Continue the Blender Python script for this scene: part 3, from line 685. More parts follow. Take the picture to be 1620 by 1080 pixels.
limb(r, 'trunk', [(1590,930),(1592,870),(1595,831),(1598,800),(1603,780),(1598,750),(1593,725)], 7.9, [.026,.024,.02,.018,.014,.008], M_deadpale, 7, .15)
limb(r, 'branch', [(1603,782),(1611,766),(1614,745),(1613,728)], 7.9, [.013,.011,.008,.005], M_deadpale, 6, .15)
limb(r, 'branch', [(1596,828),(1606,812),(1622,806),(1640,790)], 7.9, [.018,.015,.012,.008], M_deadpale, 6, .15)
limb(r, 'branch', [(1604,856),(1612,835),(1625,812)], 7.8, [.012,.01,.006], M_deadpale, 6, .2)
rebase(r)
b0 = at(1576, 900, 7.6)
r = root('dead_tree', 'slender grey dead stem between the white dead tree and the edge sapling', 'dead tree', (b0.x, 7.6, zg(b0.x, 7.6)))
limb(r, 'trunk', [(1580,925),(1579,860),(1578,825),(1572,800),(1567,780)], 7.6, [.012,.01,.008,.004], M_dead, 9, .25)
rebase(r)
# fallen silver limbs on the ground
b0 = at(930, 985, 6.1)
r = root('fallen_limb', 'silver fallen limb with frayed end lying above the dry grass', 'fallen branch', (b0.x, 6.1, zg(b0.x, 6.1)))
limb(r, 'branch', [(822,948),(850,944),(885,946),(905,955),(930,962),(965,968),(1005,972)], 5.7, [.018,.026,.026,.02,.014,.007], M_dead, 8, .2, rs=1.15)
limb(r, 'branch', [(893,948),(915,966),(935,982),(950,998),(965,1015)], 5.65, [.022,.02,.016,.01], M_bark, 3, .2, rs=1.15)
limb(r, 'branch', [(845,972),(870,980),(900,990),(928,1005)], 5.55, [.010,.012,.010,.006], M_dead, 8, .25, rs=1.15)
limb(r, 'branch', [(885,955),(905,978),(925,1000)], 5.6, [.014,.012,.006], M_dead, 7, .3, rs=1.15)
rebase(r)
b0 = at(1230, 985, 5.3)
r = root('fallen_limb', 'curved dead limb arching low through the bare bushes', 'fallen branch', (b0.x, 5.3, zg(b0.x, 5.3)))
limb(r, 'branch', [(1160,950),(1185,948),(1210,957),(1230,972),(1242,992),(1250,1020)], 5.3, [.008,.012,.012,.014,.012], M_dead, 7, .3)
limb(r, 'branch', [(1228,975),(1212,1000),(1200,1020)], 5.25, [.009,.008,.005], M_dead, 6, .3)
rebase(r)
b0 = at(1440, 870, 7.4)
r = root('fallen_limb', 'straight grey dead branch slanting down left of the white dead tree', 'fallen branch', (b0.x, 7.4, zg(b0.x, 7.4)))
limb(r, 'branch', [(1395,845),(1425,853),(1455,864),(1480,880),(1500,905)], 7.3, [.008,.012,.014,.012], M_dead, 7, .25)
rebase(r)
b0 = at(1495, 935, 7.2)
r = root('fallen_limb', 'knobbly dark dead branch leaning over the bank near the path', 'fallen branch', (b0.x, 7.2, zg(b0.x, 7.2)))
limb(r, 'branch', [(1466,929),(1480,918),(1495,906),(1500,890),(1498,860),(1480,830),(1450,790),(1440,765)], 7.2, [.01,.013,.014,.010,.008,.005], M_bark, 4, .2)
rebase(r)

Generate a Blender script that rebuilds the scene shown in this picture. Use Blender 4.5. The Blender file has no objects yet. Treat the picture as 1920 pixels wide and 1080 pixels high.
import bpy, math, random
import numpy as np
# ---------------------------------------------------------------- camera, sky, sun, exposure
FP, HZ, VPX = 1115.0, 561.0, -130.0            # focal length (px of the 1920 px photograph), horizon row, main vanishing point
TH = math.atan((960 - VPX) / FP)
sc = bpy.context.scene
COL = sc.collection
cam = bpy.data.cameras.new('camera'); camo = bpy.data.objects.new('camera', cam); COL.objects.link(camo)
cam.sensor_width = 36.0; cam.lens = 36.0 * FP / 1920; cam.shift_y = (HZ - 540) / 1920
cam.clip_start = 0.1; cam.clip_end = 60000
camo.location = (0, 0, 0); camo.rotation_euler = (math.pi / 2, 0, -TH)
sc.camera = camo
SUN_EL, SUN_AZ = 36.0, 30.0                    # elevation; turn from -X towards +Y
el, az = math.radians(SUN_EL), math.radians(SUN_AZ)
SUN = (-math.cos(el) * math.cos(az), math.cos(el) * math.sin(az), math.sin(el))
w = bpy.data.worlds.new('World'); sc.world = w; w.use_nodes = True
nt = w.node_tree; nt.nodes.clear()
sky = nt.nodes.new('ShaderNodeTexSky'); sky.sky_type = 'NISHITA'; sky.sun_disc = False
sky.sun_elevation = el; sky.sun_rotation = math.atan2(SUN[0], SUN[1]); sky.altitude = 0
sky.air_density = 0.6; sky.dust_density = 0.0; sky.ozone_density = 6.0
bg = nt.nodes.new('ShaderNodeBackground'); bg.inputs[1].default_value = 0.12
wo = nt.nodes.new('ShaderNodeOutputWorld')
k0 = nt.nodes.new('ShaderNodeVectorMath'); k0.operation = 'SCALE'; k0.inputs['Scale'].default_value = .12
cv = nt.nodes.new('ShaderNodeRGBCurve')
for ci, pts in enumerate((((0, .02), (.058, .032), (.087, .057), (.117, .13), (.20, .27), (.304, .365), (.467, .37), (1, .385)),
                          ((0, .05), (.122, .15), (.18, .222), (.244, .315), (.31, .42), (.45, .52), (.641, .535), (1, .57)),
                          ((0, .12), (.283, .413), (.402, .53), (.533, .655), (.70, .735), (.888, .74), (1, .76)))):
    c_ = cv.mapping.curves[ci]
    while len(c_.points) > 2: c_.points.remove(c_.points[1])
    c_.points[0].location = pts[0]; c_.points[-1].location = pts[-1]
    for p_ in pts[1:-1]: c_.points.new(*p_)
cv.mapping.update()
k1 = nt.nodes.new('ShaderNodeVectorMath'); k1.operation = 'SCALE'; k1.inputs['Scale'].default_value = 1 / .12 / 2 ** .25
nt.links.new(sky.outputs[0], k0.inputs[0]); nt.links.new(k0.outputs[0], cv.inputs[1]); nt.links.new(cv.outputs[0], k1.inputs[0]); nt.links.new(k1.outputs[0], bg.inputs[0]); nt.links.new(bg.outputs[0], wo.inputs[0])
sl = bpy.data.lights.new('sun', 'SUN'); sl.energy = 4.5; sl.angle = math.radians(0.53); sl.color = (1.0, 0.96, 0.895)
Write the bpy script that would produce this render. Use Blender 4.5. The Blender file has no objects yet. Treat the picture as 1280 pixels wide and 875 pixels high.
────────────────────────────────────────
## Aim of the task
Every line of the listing that holds "Treat" should be found and copied.

## The output
Generate a Blender script that rebuilds the scene shown in this picture. Use Blender 4.5. The Blender file has no objects yet. Treat the picture as 1920 pixels wide and 1080 pixels high.
Write the bpy script that would produce this render. Use Blender 4.5. The Blender file has no objects yet. Treat the picture as 1280 pixels wide and 875 pixels high.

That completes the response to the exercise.